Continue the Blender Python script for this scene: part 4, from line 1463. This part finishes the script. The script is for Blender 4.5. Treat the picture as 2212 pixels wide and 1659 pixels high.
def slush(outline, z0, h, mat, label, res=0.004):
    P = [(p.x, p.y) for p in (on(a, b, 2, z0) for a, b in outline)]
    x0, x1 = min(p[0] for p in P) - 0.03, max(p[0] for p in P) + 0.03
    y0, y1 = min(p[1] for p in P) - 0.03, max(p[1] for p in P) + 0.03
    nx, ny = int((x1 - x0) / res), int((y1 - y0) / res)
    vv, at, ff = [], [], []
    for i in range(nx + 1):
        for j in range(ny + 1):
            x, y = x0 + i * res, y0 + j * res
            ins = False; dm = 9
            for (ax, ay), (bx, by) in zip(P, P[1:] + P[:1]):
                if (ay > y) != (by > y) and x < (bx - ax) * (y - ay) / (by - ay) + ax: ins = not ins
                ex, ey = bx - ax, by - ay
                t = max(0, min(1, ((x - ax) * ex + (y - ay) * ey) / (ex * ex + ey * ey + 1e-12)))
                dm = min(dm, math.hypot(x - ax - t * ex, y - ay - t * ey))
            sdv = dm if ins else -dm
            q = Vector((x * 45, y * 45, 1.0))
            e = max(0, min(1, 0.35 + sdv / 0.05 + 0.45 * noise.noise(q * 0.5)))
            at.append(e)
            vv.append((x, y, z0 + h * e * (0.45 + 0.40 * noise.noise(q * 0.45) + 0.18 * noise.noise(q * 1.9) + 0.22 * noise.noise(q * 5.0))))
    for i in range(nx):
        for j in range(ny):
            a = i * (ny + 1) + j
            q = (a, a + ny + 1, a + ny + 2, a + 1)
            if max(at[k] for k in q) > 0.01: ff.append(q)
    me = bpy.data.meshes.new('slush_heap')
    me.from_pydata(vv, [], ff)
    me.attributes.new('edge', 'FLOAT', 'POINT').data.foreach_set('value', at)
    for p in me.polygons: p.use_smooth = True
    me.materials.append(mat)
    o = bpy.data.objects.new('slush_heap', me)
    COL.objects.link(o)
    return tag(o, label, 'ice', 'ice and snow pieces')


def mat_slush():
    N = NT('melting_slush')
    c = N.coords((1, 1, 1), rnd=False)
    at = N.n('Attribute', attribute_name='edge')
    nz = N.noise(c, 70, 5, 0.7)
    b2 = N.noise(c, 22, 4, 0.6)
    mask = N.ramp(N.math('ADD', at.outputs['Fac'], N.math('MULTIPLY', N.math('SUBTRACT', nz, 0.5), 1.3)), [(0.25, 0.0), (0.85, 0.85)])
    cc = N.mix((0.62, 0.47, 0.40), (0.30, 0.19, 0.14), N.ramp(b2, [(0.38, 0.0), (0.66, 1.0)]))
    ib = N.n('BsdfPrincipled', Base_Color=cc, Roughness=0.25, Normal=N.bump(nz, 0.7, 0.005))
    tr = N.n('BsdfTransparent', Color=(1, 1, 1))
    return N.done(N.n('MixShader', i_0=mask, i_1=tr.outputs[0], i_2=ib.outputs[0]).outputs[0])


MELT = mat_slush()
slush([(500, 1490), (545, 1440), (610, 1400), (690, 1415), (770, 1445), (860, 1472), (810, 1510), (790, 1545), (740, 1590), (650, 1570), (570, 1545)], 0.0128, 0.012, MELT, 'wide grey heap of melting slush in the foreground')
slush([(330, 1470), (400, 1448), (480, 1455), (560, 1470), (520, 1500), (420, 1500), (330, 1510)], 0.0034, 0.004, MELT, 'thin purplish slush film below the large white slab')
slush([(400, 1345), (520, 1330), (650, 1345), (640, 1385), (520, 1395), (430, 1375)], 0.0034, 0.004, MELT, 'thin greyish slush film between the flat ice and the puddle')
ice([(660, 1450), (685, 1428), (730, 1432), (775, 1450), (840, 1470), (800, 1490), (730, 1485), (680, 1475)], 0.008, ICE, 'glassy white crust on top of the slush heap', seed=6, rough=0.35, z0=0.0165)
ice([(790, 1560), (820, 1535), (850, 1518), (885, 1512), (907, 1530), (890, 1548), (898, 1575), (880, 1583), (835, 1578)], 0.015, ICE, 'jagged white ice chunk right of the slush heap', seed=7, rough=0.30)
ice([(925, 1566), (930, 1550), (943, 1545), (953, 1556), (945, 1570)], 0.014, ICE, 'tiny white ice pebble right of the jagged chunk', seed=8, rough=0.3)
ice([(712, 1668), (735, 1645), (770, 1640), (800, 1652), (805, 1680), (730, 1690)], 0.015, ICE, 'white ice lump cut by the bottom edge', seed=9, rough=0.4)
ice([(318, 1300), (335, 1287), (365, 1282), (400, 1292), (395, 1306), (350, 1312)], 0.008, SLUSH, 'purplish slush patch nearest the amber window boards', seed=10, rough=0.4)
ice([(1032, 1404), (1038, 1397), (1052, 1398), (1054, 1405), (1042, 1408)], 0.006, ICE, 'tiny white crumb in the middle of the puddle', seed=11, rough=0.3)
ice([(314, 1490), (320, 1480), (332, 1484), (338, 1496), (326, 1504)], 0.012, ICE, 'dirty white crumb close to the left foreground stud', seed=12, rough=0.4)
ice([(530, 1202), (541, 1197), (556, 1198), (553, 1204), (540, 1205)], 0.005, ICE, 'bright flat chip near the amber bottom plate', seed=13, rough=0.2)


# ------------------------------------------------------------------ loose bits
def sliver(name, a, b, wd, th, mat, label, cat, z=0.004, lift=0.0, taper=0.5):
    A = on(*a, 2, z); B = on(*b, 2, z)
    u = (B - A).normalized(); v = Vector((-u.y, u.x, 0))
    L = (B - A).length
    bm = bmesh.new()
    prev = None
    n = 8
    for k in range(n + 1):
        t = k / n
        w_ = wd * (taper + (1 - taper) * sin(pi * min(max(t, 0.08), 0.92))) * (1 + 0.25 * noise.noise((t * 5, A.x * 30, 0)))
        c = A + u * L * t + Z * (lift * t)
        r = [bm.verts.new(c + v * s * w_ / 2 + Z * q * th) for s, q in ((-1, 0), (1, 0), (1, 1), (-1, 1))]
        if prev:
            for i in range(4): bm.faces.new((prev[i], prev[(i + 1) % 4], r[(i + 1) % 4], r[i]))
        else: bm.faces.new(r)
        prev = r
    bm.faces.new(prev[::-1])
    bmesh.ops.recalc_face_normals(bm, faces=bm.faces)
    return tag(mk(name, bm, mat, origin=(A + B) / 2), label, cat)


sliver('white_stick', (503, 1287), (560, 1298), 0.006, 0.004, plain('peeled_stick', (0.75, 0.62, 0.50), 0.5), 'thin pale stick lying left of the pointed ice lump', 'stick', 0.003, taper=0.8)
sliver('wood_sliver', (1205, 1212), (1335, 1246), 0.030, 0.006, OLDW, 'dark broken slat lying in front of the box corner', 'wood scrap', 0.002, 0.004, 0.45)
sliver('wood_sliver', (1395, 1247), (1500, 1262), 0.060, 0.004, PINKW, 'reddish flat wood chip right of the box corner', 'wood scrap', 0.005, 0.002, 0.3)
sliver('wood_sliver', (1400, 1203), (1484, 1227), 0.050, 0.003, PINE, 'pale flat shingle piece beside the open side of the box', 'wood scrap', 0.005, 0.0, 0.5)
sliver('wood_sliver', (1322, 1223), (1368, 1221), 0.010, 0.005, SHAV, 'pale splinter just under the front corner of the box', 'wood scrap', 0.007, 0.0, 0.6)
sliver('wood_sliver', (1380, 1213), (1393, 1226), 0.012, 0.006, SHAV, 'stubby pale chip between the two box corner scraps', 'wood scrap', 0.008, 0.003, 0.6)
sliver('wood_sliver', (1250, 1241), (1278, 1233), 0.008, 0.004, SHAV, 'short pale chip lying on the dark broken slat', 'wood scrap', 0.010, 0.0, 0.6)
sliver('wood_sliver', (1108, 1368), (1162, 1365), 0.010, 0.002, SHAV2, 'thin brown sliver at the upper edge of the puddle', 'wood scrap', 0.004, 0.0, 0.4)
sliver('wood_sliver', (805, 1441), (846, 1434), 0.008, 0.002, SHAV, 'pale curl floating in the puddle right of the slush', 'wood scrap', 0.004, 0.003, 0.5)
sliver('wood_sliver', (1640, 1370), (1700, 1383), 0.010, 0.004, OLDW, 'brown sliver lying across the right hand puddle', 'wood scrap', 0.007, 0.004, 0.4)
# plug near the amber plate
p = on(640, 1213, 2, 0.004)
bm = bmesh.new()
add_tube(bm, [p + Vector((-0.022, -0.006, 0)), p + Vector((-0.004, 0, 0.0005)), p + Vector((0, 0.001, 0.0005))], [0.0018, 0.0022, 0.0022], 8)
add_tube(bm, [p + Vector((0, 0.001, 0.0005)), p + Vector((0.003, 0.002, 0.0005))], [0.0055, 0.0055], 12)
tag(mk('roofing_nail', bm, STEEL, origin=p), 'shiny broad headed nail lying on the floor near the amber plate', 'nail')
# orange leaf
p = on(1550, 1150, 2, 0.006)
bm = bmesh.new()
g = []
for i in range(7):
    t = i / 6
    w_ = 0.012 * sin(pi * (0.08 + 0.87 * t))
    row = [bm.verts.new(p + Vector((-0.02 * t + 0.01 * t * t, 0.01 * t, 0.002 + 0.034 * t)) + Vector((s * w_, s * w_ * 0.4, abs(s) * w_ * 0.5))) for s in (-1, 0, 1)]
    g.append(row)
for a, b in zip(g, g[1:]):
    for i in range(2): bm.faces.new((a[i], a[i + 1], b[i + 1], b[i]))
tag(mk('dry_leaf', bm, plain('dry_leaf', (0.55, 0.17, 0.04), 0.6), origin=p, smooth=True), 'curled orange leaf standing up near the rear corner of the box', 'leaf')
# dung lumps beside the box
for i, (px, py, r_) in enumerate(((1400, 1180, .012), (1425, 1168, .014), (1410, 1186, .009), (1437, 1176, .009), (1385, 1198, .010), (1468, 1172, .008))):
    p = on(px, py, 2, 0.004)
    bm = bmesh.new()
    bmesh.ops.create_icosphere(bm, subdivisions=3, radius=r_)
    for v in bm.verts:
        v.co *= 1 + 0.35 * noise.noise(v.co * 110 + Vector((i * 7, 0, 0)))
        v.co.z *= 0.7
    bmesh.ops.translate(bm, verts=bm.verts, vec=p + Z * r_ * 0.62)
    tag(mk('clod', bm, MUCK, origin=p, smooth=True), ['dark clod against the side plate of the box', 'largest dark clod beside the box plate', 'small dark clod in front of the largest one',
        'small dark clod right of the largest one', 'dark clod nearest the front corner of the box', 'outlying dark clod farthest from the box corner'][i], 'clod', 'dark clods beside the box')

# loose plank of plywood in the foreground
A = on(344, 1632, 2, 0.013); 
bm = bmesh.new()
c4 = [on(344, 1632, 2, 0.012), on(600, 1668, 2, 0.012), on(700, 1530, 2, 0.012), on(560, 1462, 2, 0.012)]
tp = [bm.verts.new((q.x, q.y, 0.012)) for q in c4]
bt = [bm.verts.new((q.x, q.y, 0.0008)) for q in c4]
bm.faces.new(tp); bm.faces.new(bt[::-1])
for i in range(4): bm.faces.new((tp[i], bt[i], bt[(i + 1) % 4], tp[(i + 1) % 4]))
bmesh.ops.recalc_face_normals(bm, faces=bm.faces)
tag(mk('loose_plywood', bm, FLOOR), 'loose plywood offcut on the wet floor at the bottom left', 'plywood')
▬▬▬
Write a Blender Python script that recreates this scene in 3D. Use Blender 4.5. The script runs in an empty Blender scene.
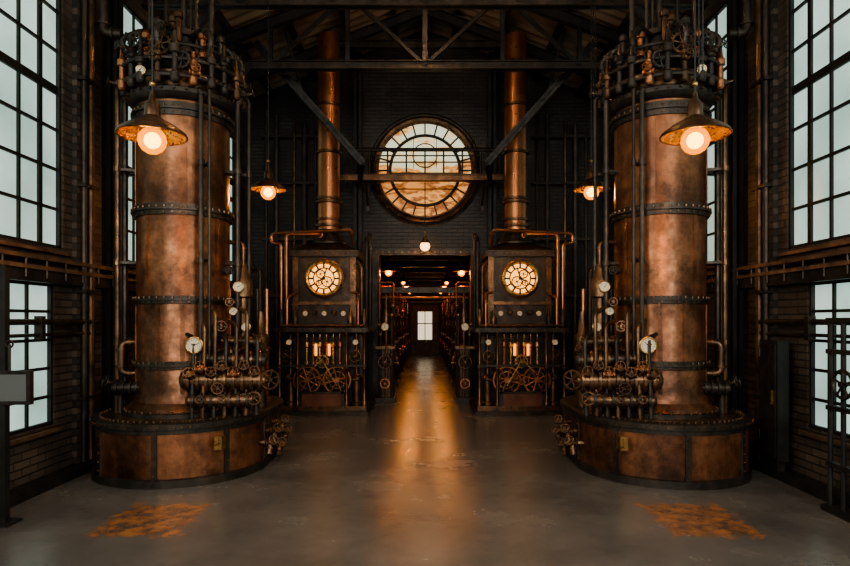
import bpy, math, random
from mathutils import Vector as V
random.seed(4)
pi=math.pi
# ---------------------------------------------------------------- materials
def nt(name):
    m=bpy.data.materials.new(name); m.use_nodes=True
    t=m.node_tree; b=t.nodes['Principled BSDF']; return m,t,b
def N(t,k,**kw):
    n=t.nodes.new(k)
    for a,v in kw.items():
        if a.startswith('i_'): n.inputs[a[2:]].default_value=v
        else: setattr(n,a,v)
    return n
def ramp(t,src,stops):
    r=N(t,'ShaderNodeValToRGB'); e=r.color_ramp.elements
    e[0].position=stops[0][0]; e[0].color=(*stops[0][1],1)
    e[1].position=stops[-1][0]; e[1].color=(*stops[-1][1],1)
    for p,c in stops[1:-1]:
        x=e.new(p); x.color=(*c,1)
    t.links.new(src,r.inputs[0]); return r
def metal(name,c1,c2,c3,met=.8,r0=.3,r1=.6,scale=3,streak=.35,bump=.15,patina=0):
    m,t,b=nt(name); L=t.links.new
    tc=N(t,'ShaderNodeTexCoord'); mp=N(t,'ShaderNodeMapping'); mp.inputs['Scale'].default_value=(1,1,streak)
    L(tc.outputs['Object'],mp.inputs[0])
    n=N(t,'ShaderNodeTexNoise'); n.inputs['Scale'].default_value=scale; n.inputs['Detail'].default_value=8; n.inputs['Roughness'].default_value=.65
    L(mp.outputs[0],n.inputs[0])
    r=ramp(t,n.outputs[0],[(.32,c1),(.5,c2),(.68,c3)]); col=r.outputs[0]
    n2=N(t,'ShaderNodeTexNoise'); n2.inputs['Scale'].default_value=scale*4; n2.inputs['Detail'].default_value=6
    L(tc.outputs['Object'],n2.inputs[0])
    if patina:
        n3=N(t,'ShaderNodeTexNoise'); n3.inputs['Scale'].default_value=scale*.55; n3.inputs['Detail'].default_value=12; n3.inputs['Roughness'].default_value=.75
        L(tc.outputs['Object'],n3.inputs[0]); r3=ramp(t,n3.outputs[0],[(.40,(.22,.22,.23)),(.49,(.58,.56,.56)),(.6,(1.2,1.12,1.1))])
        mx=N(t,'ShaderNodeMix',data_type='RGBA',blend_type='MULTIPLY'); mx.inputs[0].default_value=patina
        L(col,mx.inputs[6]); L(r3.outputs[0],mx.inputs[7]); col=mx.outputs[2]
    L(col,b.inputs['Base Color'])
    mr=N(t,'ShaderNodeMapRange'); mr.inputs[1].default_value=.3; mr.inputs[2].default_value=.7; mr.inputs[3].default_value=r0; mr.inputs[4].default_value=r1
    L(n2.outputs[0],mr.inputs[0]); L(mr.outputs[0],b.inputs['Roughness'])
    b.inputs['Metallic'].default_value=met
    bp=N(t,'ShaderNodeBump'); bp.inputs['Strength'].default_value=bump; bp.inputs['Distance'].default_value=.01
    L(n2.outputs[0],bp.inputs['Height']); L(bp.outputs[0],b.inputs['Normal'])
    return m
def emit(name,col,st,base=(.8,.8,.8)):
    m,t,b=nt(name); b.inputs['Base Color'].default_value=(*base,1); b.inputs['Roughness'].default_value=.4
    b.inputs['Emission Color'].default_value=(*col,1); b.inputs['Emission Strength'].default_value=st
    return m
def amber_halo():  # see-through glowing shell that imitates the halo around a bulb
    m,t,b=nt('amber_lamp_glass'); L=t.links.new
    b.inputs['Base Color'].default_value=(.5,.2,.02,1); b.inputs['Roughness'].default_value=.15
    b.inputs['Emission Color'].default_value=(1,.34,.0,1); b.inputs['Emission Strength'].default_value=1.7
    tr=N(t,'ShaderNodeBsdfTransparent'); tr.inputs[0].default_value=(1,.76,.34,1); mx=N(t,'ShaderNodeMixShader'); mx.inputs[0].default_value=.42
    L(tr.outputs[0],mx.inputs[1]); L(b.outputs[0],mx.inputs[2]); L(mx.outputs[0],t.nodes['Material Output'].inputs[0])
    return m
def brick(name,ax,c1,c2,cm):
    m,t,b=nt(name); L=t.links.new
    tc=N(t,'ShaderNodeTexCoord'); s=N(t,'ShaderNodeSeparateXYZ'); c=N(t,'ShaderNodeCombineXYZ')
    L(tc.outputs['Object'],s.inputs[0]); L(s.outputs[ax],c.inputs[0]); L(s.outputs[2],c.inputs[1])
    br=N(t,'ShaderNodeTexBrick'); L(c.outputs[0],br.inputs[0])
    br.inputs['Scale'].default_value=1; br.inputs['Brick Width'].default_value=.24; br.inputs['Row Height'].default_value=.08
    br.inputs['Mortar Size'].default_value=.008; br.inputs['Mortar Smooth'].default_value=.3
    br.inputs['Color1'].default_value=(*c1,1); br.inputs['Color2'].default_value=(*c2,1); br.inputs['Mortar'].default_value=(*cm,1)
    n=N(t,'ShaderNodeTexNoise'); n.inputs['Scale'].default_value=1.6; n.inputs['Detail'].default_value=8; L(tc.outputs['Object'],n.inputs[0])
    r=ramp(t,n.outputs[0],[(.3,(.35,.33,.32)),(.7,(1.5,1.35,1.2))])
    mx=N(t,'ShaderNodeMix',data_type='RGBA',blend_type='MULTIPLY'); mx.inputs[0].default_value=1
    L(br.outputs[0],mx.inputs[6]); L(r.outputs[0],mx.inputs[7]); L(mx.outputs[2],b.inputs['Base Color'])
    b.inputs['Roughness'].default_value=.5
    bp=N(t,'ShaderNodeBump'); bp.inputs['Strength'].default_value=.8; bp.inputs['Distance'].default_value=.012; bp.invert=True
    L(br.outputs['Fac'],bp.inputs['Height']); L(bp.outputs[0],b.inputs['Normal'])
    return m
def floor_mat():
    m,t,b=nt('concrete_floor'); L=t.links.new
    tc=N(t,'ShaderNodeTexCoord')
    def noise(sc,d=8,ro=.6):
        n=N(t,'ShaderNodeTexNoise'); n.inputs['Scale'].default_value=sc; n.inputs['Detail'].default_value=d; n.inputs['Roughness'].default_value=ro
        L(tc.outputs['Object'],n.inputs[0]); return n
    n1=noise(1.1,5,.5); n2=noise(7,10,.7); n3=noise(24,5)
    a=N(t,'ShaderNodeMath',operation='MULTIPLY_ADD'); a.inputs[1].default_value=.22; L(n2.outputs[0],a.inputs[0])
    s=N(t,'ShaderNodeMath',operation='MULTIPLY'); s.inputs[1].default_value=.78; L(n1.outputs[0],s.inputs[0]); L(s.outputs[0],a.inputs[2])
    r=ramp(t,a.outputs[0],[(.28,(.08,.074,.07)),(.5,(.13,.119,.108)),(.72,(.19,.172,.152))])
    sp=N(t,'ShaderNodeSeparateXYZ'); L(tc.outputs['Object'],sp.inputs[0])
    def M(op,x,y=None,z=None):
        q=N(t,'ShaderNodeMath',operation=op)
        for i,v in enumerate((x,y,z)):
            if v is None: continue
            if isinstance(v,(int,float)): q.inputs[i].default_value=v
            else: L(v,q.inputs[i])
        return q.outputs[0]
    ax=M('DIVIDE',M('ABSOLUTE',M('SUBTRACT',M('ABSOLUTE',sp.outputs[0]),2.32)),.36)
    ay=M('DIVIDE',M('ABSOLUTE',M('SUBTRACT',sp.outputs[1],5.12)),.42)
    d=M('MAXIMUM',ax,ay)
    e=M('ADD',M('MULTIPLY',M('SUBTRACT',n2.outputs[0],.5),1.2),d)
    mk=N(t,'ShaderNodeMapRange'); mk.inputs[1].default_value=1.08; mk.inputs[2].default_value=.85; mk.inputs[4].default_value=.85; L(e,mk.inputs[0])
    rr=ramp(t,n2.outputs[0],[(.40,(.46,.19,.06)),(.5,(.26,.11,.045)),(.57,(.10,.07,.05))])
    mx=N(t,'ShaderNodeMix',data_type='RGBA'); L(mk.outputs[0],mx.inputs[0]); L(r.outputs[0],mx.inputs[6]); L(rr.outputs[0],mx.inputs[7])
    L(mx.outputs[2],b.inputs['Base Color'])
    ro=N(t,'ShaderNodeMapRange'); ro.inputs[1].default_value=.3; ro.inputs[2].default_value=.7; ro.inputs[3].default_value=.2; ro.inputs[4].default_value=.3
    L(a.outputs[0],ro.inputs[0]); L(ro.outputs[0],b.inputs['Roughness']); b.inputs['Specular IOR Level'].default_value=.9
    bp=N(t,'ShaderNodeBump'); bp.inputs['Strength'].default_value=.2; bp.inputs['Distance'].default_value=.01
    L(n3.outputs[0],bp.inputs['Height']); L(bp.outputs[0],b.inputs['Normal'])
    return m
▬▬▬
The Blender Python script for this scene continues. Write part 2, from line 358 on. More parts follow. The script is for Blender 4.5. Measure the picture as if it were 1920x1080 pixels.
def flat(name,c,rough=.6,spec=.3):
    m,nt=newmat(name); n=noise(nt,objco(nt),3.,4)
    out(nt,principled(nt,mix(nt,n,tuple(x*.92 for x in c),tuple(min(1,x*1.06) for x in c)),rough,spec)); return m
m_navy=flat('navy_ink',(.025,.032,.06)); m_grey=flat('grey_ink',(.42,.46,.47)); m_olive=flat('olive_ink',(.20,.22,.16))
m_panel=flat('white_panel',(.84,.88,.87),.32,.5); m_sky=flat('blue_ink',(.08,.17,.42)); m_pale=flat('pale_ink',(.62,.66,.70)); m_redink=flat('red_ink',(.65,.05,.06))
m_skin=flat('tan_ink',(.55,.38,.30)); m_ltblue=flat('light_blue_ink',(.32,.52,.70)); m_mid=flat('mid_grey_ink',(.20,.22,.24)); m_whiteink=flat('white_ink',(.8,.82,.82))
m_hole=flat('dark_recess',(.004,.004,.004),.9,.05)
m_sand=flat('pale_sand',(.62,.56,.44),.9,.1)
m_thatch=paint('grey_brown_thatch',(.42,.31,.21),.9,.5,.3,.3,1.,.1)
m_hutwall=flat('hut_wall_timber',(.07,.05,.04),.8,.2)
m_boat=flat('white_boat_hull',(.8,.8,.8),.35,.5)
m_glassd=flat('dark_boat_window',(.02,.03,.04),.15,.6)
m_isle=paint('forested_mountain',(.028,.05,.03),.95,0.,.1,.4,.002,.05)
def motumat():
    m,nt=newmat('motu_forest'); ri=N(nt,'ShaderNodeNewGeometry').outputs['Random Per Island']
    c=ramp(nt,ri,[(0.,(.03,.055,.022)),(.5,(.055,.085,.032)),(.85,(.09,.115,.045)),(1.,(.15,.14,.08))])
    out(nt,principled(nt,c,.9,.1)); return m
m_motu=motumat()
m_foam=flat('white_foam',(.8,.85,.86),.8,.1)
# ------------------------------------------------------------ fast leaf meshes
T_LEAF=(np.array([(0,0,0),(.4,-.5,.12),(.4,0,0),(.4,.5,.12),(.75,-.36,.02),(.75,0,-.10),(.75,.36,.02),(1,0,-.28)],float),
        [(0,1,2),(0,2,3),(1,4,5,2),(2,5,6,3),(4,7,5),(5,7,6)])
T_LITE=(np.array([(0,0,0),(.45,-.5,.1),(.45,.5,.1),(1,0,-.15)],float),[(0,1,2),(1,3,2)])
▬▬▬
— TASK STATEMENT —
Search the data for "picture" and list every line in which it occurs.

— ANSWER BELOW —
Continue the Blender Python script for this scene: part 4, from line 1463. This part finishes the script. The script is for Blender 4.5. Treat the picture as 2212 pixels wide and 1659 pixels high.
The Blender Python script for this scene continues. Write part 2, from line 358 on. More parts follow. The script is for Blender 4.5. Measure the picture as if it were 1920x1080 pixels.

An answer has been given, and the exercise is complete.